I’m trying to capture a color from a swatch on the Adobe Color website. The Mac color sampling tool, "Sip," says the color on the Adobe site is 90BDDE (agreeing with what the web page says), and it says the one in the Photoshop foreground is 94B8D8.

 

When I sample a color from an image in Photoshop, it also comes into the color picker much lighter and more saturated.

 

Here's a screenshot, where you can see the difference between two colors with the same hex code:

 

 

Environment:

M1 MacBook Air, macOS Ventura 13.4.1

Current versions of Photoshop and Safari

EIZO CS 2740 display

Photoshop:

ProPhoto RBG color space (same problem with Adobe RBG)

Point sampling with the tool. Solid swatches on the Adobe Color site.

 

This topic has been closed for replies.

2 replies

rbanks88
rbanks88Author
Inspiring
July 4, 2023

Thanks to everyone for your generous help! I've learned a lot.
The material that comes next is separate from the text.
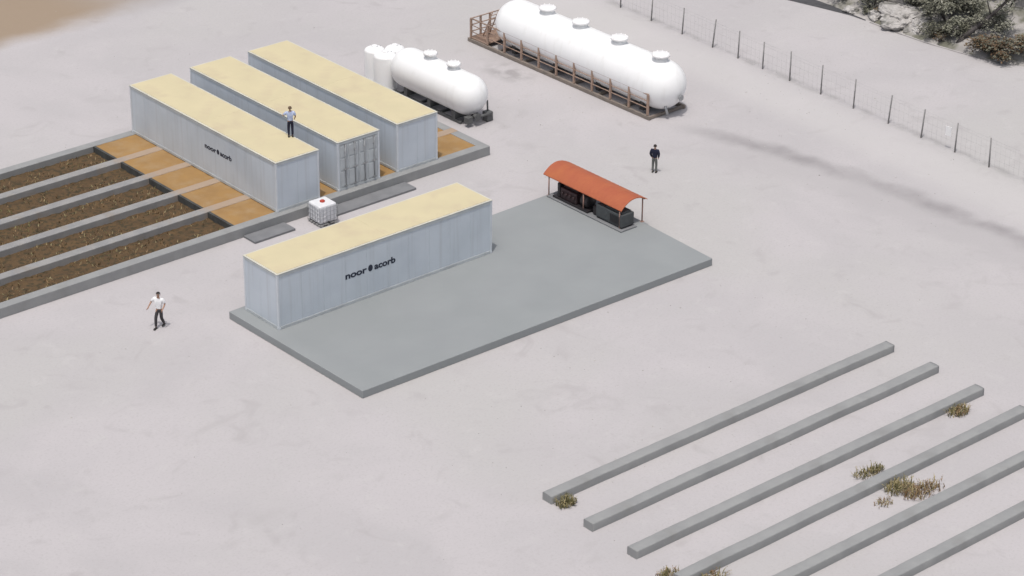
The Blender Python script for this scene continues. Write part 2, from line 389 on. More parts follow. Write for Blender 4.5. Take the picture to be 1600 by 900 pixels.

When I set the Eizo to sRBG, and converted the document to sRGB, 90BBDE looked about the same in Adobe Color and in the Photoshop color picker. 

 

I see that the best approach for me is to use Adobe Color as a guide to the color relationships, and not rely on the numbers.

 

I found I can make a solid color adjustment layer (Color blend mode), adjust the color picker's HSB to get reasonably close to what I see in Adobe Color, and then use hue/saturation and levels adjustments to get very close after I've made other adjustments to the image. I can use pinned screenshots of the swatches to get them side-by-side with the color picker and actual image areas, making comparison even easier.

D Fosse
Community Expert
Community Expert
July 3, 2023

Adobe Color is not color managed. The numbers aren't tagged with a specific color space. Use with caution.

 

Hex is just base 16 notation for ordinary RGB numbers. Numbers are color space specific. The same numbers will yield different colors in different color spaces:

 

 

Major web browsers today will treat untagged material as sRGB. But Photoshop will treat untagged material as the working RGB.

 

Numbers without an associated color space are undefined. The only way to get consistent color is to keep track of color spaces and make sure there always is an embedded profile to define the colors.

rbanks88
rbanks88Author
Inspiring
July 3, 2023

Thanks for the quick response, and your helpful examples.

 

Do I have this right? It looks like when the eyedropper leaves the PS color-managed workspace and strays out into the uncontrolled window of the Adobe Color web page, it notes the color on the page as displayed on my Eizo screen -- not what the hex label under that color says. The dropper puts in the color picker the hex code for the color it's actually seeing, and that’s why it’s a different number.

 

Here's what I’m trying to accomplish:

 

  1. Pick a color in a photograph, and see what other colors the Adobe Color site "recommends" to go with it.
  2. Select one of those matching colors and then color another object in the photo with that color, using a Solid Color adj. layer.  

 

Should I just go by the numbers?

  1. Use the eyedropper to get the color in the photograph for which I want to find a match.
  2. Look at the color picker for the color's hex code
  3. Enter that code in Adobe Color
  4. Note the code for one of the matching colors I want to use
  5. Put that code in the color picker when I create the solid color adjustment layer.

 

Thanks,
Russell

Legend
July 3, 2023

"It looks like when the eyedropper leaves the PS color-managed workspace and strays out into the uncontrolled window of the Adobe Color web page, it notes the color on the page as displayed on my Eizo screen -- not what the hex label under that color says" Absolutely. To make effective use of these colours you need to 

(a) work with the numbers

(b) set your document to sRGB (probably, though it does depend on your browser).

There is nothing absolute or fixed about a set of hex colours. They will be different for everyone. This is the problem with Adobe Color, and all other color swatch web sites, which is that they are made in a make-believe world where sRGB is the only game in town. I don't see the use of them myself, since they are so far removed from what is actually needed in a color-managed app like Photoshop.